Le conflit israélo-palestinien fait la manchette depuis des années, et pourtant il reste beaucoup de choses sur cette guerre, d’un point de vue artistique. Grâce à de nombreux voyages qu’il a pu faire là-bas, l’auteur et metteur en scène Philippe Ducros s’est senti interpellé par cette problématique, et notamment les photos de martyrs, souvent des enfants, affichées dans les rues.
Cyril Schreiber
L’affiche tourne autour du pouvoir de l’image : Abu Salem, intense Denis Gravereaux, est imprimeur. Il a perdu un fils, Salem, dont il imprime le portrait en centaines d’exemplaires, ce qui n’aide en rien à étouffer sa peine. Parallèlement, on suit l’histoire de la sœur de Salem et de son amoureux Ismaïl, ainsi que celle du soldat qui a tué Salem, Itzhak, qui devient de plus en plus lucide sur les effets ravageurs que peut entraîner une telle occupation.
Ducros, en mélangeant plusieurs intrigues, n’aide pas sa cause : déjà que le sujet dont il traite est à la base infiniment complexe, le résultat l’est tout autant, même si le spectateur s’habitue à la longue, et ce malgré quelques comédiens qui jouent deux rôles différents des deux camps opposés. Sa réflexion est intéressante, il a un don pour cerner à merveille la complexité des relations humaines, mais sur le plan politique, aucune proposition n’est apportée, et le conflit n’est en rien clarifié. Par ailleurs, la figure du mur n’est exploitée que tardivement, alors que le symbole aurait mérité un traitement plus grand. Petite déception de ce point de vue, même si on l’utilise pour projeter des vidéos.
Cependant, L’affiche, malgré quelques tableaux plus décevants et une fragmentation du récit amenant des longueurs, est visuellement impressionnant et impeccable. On se souviendra longtemps de l’intensité des scènes de checkpoint, avec seulement une sirène et une lumière rouge. Il faut dire que la scénographie est sommaire, épurée, mais diablement efficace : une table et des chaises, une photocopieuse et sa lumière (effet réussi, malgré les problèmes techniques), une chaise de barbier, des pneus (l’un des symboles les plus importants et réussis du spectacle), des mégaphones comme MK-16 et des pommes comme pierres. Cela donne des tableaux très réussis, même si les neuf comédiens sont tout le temps présents sur (les côtés de la) scène, ce qui ne dérange pas outre-mesure.

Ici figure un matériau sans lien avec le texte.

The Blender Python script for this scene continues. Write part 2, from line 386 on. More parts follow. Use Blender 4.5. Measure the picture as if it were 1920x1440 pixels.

Le rythme, cependant, n’est pas assez maintenu pour que la pièce reste intéressante durant toute sa durée. Quelques faiblesses ici et là empêchent L’affiche d’être le chef-d’œuvre annoncé. Par ailleurs, il faut avoir un certain intérêt pour le sujet, car Ducros ne réussit pas forcément à universaliser le propos. À défaut de proposer un contenu qui soit impeccable, il aura au moins réussi à créer une pièce formelle à la beauté époustouflante, qu’on pourra (re)voir la saison prochaine au Théâtre Périscope.